Macron’s rowing back may have had something to do with the historian revealed to be behind the push to repatriate Gudin, Pierre Malinowski. A former officer in the French army and erstwhile aide to Jean-Marie Le Pen, the historian is seen by the Macron camp as a risky association ahead of next year’s elections. Undeterred by Macron’s apathy, Malinowski did what all good Napoleonic generals would do, and simply carried on with his push to repatriate Gudin regardless. Unable to obtain approval from the French state to request the body from the Russian government, Malinowksi went via a legal backdoor, issuing a demand for Gudin’s remains on behalf of his descendants. Of these, Albéric d’Orléans openly denounced Macron’s decision to not honor someone who gave their life for France. Such rhetoric, coming not long after the French army’s vote of no confidence in Macron, was hardly music to the president’s ears.

Nonetheless, via a Russian dancefloor, an oligarch, and a private jet, Gudin’s remains landed at Bourget airstrip outside Paris yesterday to a full Napoleonic welcome. Lowered from the plane to rows of grognards in full military attire, in a coffin draped with the French tricolore listing his military honors, Gudin got the homecoming the emperor would have wanted for his friend.
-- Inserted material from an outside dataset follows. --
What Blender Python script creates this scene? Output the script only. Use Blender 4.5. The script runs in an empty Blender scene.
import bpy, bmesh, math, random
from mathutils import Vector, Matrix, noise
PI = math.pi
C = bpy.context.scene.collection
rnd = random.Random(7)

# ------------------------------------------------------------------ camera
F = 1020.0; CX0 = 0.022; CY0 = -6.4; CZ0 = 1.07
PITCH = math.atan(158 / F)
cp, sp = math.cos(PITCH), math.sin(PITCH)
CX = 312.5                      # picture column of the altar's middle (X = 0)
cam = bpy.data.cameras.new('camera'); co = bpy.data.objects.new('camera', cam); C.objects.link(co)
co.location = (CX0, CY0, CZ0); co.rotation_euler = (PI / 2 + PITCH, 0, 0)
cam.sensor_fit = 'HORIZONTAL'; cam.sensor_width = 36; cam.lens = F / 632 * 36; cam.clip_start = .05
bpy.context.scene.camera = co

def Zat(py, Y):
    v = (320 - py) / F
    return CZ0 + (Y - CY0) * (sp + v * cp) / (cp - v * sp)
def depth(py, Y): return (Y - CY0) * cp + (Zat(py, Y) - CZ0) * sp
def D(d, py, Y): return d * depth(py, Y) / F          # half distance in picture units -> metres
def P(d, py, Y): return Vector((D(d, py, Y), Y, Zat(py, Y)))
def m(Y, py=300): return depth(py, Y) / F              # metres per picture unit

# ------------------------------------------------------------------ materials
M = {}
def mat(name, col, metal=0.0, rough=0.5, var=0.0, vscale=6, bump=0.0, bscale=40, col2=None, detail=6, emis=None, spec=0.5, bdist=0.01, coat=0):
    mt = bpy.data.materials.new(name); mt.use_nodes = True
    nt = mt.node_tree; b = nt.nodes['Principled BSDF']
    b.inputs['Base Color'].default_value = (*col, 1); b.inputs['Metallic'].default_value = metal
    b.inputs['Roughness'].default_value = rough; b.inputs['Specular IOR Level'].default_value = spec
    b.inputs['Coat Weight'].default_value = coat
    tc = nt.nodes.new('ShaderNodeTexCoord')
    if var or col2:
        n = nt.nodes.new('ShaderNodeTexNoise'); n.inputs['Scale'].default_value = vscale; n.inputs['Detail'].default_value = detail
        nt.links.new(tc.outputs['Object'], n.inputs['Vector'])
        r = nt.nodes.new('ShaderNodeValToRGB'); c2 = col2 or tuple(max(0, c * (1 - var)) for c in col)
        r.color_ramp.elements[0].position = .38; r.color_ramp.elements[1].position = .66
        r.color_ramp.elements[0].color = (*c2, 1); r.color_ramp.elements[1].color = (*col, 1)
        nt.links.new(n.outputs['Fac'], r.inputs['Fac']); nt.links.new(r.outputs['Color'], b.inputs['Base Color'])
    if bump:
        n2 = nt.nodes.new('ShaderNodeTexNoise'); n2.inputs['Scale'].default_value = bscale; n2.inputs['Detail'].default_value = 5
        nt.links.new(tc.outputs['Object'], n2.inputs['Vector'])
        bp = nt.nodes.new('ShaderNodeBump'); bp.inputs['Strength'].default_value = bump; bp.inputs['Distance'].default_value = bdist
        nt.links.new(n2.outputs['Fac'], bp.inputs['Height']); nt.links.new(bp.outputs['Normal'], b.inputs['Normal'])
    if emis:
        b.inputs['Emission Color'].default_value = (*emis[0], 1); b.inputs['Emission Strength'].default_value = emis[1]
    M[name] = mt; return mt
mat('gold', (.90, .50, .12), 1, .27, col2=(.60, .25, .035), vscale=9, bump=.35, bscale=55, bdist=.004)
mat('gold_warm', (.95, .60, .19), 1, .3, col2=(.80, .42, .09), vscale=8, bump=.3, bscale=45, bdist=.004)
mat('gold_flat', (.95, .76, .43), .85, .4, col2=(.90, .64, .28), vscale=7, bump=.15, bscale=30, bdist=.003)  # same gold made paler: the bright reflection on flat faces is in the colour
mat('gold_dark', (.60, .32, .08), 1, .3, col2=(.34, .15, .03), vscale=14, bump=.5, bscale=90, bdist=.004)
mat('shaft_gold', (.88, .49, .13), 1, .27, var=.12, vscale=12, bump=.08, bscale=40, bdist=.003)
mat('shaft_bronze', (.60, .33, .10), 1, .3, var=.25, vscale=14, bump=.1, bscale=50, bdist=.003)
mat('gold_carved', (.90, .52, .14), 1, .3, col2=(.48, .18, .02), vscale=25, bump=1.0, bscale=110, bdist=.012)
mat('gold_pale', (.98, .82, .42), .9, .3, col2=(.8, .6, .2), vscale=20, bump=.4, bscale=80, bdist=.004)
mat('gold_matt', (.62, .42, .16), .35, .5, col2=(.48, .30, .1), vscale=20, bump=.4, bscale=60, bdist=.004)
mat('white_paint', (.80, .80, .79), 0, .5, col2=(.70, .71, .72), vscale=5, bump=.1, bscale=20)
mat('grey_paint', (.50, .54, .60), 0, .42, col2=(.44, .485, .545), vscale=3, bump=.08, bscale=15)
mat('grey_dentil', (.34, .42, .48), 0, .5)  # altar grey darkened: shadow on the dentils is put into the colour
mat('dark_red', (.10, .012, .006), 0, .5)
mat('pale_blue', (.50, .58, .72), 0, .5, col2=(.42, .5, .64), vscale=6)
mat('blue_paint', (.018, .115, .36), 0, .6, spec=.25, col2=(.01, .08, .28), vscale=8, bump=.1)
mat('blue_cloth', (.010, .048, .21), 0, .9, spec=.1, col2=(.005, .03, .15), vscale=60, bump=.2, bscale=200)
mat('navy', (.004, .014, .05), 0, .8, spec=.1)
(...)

Where his remains would go from the airport was eventually settled at the eleventh hour by the minister for French veterans, Geneviève Darrieussecq. Arriving at the ceremony, to the surprise of the assembled family, Darrieussecq announced that Gudin’s remains would be buried aux Invalides with full national homage on December 2, the anniversary of the French victory at Austerlitz.

The assurance that Gudin will be buried amongst the great and the good at Les Invalides will come as a relief to his descendants, certainly, but also to those prepared to abandon Macron should he betray France’s military past. Gudin was, after all, a general whose name was inscribed on the Arc de Triomphe and who has a bust at Versailles. That didn’t stop the mayor of Gudin’s hometown, Montargis, from declaring that they simply ‘didn’t have the means to build a mausoleum for’ the general. By making room for Gudin at Les Invalides, Macron has erred on the side of caution, keeping his message on Napoleon, if not obsequious, then at least consistent.

For Malinowski, Gudin’s recognition by the French Republic, with all the pomp and circumstance that entails, will count as a victory. Having tried to engineer a Franco-Russian alliance for some time, and as a friend of Putin’s, Malinowski has forced Macron’s hand in favor of the Kremlin through a mixture of political maneuvering and sentimental blackmail. Such victories, as Gudin himself would attest to, are hard fought. Macron may do well before the presidential elections to beware further skeletons lest he become their puppet.